The plans will allow Musket to 70,000 to 80,000 bpd from Bakken, mostly in unit rail cars, up from an average daily shipments of 10,000 to 16,000 bpd now on so-called manifest cars, a company source told Reuters.

Musket didn't give the cost of the expansion. The company currently ships Bakken crude by rail to the Gulf Coast, West Coast and Mid-Continent locations. But once built, unit-car terminals provide much cheaper transport costs than moving oil on individual manifest cars.

Houston-based Plains said it had plans to double crude-by-rail capacity at two of its key crude oil terminals, Patoka, Illinois, and St. James, Louisiana. In an earnings conference call, Plains executives told investors the company is seeking to boost rail transport of oil. It didn't offer specific volumes of oil it plans to move, but Plains' website says it owns 1,395 railcars.

Moving crude by rail between Bakken and St. James, a hub for LLS, would allow shippers to capture much of that spread, minus transportation costs.

US Development Corp opened a unit train crude terminal at St. James last year, with capacity to receive around 60,000 barrels a day of Bakken crude, and has plans to double the capacity by the end of 2011, as well as building additional crude-by-rail terminals along the Gulf Coast.

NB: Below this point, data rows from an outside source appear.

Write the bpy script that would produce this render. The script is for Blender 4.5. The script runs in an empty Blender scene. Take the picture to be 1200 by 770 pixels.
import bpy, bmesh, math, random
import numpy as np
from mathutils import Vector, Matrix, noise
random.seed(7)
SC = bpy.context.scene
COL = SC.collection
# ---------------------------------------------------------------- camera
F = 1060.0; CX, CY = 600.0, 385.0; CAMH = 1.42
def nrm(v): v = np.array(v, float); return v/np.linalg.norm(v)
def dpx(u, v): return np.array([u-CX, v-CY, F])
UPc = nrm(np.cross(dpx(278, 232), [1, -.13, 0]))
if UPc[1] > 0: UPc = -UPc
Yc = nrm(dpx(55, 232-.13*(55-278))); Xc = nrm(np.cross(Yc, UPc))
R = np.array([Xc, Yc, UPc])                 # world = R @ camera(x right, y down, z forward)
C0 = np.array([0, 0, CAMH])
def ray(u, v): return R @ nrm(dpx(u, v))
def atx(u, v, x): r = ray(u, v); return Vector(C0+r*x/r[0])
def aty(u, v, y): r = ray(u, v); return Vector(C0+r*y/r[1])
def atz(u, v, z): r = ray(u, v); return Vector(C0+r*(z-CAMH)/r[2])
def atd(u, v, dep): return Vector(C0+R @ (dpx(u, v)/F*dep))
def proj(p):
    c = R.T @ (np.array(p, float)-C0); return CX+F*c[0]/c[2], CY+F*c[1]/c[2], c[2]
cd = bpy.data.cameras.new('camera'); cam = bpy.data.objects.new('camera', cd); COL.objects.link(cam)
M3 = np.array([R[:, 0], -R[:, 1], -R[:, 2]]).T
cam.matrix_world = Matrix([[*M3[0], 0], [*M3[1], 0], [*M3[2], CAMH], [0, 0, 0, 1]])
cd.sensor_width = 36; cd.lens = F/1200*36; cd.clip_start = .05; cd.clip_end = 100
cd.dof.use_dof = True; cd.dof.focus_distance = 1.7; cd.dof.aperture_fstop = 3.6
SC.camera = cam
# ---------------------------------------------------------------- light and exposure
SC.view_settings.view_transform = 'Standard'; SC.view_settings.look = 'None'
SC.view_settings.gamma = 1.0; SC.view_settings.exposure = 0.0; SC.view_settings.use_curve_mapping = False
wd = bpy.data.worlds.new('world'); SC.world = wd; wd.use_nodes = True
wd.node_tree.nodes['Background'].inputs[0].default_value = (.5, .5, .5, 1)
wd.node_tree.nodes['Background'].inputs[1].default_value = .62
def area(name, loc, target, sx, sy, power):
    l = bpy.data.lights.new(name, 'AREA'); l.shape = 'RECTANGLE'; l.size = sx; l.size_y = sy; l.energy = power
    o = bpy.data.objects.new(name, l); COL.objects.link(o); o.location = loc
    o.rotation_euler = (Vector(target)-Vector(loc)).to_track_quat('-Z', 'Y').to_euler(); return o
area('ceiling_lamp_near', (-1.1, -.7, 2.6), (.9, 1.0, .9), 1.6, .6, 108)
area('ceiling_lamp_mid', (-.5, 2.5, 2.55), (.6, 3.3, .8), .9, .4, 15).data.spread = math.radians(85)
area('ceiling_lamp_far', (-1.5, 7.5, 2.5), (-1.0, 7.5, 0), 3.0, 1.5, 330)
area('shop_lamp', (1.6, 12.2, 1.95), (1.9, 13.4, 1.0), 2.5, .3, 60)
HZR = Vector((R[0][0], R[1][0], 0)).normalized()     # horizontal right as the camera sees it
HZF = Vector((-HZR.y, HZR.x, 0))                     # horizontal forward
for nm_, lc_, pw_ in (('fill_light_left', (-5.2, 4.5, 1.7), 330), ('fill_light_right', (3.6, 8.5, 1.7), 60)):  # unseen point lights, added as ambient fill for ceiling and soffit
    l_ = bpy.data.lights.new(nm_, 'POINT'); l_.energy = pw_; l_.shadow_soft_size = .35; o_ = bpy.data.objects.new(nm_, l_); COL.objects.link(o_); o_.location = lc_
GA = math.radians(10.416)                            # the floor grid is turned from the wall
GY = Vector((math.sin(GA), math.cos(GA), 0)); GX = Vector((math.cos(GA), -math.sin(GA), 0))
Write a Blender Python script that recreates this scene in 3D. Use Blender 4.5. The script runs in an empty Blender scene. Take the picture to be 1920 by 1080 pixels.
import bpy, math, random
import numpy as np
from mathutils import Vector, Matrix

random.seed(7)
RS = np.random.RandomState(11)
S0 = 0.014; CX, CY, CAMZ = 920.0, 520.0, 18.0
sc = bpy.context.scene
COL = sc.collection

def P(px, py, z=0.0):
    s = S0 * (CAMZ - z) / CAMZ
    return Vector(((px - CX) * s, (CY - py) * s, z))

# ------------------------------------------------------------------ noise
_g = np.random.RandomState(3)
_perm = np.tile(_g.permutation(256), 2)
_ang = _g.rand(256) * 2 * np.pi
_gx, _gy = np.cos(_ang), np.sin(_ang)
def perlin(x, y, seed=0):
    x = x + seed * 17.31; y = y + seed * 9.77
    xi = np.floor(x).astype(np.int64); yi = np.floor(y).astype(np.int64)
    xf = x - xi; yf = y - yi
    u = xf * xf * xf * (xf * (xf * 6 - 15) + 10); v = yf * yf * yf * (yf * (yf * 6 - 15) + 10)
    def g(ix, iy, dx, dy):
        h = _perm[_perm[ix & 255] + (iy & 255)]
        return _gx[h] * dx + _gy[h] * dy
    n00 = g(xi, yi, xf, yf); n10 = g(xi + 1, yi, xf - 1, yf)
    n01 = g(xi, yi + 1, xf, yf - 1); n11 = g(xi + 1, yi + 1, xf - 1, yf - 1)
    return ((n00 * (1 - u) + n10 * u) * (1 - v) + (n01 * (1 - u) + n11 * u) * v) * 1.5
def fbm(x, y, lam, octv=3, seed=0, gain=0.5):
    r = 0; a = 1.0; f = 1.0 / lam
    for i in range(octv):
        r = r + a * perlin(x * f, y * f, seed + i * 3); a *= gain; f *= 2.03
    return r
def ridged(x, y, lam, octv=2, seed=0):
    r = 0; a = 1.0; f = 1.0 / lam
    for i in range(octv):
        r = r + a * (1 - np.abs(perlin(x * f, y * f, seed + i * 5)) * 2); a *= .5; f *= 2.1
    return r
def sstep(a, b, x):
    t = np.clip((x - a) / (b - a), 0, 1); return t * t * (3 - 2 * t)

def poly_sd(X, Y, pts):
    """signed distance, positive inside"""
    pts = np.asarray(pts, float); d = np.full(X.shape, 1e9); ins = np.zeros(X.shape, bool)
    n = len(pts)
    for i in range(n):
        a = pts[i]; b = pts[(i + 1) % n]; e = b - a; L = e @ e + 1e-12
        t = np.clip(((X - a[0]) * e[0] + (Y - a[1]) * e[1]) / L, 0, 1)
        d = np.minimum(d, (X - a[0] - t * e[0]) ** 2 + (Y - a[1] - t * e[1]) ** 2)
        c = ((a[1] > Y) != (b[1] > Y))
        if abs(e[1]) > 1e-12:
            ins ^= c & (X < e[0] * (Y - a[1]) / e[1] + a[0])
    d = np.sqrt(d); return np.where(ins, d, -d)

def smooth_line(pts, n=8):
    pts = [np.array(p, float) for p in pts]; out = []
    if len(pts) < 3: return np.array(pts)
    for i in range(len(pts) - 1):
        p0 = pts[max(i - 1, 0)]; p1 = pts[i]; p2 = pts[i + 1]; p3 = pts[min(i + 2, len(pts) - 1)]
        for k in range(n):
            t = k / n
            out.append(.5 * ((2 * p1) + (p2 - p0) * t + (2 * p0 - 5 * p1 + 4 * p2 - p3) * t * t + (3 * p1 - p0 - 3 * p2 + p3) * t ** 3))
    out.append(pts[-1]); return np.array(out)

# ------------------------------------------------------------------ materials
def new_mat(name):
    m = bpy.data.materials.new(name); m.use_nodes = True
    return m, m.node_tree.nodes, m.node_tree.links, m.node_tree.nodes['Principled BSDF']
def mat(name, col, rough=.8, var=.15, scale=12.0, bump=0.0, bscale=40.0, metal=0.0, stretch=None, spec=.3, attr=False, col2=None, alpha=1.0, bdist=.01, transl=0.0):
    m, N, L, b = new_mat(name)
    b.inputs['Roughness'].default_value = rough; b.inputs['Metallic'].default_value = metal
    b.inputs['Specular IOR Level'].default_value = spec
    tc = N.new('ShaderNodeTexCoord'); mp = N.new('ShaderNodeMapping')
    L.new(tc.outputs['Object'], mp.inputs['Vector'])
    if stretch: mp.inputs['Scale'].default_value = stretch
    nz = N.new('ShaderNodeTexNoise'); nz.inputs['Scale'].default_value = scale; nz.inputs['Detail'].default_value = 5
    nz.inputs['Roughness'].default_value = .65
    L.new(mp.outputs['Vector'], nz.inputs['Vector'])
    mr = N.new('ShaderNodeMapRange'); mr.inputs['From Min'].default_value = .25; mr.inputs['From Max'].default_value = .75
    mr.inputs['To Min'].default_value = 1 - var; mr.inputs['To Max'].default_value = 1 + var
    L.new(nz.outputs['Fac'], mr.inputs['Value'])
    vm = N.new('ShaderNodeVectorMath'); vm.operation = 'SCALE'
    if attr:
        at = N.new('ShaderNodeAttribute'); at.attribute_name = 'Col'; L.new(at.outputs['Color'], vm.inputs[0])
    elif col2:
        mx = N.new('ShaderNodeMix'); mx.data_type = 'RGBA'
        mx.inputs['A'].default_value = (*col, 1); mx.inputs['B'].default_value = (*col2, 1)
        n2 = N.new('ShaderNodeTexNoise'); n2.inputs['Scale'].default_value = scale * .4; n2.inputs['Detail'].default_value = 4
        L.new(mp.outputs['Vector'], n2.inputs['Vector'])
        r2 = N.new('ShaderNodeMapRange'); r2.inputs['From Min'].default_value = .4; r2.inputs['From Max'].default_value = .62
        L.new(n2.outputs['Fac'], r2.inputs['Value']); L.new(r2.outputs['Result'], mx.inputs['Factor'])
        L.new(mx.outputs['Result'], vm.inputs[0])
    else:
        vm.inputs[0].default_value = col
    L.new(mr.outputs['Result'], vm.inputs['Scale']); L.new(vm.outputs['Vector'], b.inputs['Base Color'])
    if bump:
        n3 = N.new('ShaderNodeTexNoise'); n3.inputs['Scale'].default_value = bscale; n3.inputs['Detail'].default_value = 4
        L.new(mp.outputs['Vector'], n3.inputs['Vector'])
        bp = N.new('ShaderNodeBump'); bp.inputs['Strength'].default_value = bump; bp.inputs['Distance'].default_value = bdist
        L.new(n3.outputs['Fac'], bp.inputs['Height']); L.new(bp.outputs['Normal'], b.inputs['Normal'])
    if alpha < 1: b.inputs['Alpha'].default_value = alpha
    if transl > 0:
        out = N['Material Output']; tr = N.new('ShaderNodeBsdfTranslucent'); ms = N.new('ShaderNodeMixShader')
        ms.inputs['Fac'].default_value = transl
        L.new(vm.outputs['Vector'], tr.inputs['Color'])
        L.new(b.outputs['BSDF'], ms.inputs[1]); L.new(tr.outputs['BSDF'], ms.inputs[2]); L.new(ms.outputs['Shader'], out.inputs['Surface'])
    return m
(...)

Several other terminals are also popping up.

In a presentation earlier this year, major U.S. railroad operator BNSF said around a fifth of Bakken crude output was already being shipped out by rail, and added that eight new crude unit train facilities were in the works around Bakken for implementation in 2012. BNSF forecast it could someday ship as much as 730,000 bpd by rail out of the region. (Reuters)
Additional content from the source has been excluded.